Le jiva est l’individu, le vivant achevé, avec tous ses comportements rassemblés. Il constitue un ensemble intégré et compact dans lequel les trois corps s’interpénètrent. L’unité des éléments qui composent le jiva se présente comme un centre vide ; le moyeu vide et immobile d’une roue qui tourne. Mais nous ne devrons u voir qu’une analogie sommaire, car le centre est omniprésent. Etant immatériel, il n’est pas situé mais partout simultanément ou nulle part (ce qui est la même chose puisqu’il s’agit d’une unité et non d’une somme).

Notre raisonnement défaillant ne possède pas toujours l’aptitude à saisir ce paradoxe, pas plus que la notion déroutante d’un univers fermé mais sans bords….

Ce noyau de vide non circonscrit autour duquel rayonnent les énergies du corps subtil s’appelle le jivatman. On pourrait le définir comme « la persistance de la sensation individuelle d’être » ou le « je suis ».

 

Lorsqu’on obtient la perception intérieure de « je suis », c’est-à-dire du Moi en tant que sujet conscient ou de l’atman dans le jiva, on connaît ce jivatman. Si cette perception peu ordinaire s’intensifie au point de demeurer présente en permanence, elle transcende les états de veille, de rêve et de sommeil profond ; c’est l’établissement dans le quatrième état inconditionné, turiyavastha. Quand cette perception devient à la fois transcendante et immanente aux trois états et au mouvement du monde, c’est turiyatita, « celui au-dessus du quatrième », ou immersion totale dans la pure Conscience. La cohérence s’y maintient au-delà de la mort qui devient une banale anecdote. Les éléments subtils personnels sont effacés, le karman est effacé, la ronde du samsara est effacée. Dualité ou non-dualité ne signifient plus rien. Il n’y a pas d’alternative.

Le jivatman n’est autre que l’atman reconnu par l’expérience dans le jiva. C’est un purusa, le principe de la Conscience impersonnelle présente en chaque vivant, en chaque jiva, l’Homme essentiel.
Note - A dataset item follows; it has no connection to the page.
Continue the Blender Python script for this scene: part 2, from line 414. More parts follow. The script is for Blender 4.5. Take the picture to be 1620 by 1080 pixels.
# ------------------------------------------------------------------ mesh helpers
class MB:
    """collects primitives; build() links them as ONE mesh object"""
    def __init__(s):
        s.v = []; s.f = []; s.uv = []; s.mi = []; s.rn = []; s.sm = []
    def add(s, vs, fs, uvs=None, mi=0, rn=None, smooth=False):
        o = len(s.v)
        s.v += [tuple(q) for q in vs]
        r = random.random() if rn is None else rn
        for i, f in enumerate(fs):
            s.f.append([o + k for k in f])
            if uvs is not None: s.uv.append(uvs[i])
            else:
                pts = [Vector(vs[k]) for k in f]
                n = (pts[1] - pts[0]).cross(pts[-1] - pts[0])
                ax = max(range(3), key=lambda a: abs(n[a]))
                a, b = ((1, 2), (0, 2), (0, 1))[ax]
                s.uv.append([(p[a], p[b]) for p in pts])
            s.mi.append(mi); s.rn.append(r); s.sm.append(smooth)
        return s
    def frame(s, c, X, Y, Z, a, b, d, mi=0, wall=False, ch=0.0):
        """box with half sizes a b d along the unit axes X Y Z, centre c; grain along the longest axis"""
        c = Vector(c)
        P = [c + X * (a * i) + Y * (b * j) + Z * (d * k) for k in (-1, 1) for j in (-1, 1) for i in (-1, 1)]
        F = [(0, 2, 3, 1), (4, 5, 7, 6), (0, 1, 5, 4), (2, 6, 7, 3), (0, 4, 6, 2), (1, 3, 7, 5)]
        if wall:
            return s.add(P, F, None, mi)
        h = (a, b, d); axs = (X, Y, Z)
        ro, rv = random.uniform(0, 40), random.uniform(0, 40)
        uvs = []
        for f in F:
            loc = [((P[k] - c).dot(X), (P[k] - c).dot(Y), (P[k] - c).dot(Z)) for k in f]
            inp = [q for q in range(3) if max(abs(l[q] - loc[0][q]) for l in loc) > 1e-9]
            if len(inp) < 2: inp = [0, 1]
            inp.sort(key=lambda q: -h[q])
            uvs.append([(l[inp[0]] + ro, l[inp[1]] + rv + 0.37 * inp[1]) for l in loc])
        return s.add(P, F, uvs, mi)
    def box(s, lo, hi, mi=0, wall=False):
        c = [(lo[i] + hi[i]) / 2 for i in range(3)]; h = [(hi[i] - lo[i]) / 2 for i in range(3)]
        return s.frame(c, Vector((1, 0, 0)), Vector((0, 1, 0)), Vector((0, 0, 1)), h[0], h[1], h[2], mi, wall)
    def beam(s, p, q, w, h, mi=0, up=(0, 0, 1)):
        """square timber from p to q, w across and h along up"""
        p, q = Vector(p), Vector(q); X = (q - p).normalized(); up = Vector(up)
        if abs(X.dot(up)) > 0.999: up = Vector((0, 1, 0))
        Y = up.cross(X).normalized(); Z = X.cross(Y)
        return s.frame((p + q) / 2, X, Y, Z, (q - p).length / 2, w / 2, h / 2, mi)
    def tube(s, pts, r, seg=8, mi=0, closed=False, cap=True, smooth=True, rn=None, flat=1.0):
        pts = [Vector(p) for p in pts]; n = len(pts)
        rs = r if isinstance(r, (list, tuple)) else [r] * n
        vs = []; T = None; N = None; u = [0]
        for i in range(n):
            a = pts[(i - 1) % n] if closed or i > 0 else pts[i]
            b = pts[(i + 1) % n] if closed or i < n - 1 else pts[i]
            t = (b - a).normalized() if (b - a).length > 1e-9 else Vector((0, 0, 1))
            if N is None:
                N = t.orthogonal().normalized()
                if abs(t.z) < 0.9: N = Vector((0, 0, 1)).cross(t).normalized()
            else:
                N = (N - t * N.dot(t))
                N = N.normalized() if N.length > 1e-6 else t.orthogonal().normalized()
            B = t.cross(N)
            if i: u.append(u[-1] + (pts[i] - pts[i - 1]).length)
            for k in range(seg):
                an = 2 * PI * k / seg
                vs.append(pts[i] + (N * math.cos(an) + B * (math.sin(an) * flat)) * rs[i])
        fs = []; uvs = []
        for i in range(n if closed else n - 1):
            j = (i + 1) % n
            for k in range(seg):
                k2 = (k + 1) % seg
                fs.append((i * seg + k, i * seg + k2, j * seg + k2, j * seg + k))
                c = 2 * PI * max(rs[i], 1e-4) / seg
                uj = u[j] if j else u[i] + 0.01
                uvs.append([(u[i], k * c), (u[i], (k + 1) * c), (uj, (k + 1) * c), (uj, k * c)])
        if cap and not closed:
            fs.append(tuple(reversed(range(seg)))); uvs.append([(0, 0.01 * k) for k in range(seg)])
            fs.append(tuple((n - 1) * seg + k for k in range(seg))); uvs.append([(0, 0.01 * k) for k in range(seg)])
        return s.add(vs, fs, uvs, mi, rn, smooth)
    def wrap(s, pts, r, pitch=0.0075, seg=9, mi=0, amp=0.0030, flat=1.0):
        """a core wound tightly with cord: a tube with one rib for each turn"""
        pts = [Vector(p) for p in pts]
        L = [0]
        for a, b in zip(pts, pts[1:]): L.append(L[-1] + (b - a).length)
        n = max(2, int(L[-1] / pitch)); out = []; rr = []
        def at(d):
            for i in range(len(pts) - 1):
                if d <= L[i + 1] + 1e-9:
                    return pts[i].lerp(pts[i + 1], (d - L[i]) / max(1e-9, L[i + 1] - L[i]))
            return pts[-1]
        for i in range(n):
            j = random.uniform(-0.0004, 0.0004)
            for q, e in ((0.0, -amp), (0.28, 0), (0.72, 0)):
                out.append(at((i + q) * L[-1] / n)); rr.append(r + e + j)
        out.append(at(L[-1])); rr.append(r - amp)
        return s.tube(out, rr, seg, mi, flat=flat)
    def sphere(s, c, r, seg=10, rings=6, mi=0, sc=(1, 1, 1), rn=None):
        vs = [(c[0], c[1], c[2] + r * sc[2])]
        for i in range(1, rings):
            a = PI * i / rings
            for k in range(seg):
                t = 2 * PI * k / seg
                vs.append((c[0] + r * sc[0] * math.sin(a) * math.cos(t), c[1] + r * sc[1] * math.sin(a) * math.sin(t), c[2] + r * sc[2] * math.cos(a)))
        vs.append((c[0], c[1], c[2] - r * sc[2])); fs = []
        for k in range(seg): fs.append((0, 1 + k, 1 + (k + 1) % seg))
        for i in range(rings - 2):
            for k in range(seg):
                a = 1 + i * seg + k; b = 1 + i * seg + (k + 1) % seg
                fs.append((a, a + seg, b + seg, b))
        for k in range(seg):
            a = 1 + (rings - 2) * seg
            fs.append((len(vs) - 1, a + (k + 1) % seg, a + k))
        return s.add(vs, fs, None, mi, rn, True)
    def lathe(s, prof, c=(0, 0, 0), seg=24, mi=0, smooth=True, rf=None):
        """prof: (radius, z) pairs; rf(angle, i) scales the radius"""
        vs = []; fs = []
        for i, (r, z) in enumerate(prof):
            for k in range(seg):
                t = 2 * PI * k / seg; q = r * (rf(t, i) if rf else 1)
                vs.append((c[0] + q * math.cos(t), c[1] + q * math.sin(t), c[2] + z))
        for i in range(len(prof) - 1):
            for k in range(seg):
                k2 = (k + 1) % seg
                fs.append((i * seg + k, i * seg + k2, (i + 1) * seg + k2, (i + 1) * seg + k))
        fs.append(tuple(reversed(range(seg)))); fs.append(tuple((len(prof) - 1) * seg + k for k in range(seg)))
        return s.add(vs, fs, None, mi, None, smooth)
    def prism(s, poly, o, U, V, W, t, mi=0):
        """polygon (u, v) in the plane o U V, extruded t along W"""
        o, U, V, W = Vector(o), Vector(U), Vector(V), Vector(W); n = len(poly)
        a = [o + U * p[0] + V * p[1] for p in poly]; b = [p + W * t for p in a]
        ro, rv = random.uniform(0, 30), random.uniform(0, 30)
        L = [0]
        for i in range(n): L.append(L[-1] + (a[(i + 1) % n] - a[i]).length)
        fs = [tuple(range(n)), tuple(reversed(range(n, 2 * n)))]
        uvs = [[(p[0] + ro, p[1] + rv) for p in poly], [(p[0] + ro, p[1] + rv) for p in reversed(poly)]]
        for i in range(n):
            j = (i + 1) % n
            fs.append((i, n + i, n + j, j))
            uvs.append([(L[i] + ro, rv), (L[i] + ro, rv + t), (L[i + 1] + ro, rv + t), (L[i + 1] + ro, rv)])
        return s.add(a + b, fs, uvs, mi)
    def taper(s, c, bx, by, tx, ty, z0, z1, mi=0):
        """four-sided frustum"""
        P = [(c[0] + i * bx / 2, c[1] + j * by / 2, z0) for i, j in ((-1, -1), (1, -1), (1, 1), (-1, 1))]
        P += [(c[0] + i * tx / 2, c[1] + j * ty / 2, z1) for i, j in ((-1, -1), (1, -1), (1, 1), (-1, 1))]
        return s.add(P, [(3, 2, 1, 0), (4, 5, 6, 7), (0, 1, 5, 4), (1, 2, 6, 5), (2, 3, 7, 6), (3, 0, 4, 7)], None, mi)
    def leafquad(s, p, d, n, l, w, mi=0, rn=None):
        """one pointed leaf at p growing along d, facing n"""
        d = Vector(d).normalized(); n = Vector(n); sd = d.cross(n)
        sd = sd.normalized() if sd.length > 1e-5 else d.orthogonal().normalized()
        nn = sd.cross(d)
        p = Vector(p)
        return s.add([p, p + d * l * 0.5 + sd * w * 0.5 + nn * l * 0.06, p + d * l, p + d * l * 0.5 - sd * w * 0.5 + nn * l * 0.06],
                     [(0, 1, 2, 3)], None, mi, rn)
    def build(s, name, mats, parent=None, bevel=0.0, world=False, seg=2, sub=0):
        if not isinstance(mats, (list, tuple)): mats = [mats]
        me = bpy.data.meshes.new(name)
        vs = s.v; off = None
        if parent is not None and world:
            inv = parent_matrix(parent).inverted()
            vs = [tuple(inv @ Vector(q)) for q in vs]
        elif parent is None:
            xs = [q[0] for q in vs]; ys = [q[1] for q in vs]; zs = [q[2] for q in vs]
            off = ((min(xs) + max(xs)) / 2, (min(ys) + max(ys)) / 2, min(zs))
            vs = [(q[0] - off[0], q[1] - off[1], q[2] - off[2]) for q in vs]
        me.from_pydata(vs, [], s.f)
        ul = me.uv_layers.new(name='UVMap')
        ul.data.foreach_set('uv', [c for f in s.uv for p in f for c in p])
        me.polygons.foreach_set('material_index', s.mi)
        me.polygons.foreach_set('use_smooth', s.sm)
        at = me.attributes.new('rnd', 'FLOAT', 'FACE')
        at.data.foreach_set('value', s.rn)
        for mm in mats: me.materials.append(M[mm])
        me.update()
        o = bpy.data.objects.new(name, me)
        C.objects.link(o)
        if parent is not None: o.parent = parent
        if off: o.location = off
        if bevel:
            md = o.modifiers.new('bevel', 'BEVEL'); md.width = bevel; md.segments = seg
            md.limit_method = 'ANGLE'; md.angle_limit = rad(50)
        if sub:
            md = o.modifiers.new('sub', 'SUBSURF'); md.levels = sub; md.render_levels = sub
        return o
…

On compare souvent le corps physique à un pot de terre maintenu dans sa forme par la cohésion des énergies subtiles. L’atman est son vide conscient intérieur, identifié comme vrai Moi dans le temps-aboli, le « je suis »(aham). Lorsque les énergies vitales se dispersent et quittent le pot, celui-ci se dissout et retourne aux éléments généraux. Où est alors l’atman ? Le vide intérieur et le vide extérieur sont confondus. Plus exactement, il n’y a ni intérieur, ni extérieur, ni expérience. Il y a ce que les upanisads appellent brahman (avec son pouvoir inhérent de développer ou non les apparences – maya), ce que les tantriques nomment Siva (avec toute son énergie virtuelle ou actualisée – sakti). Cette Toute-conscience est une vibration acausale, aham, l’ineffable « je suis ».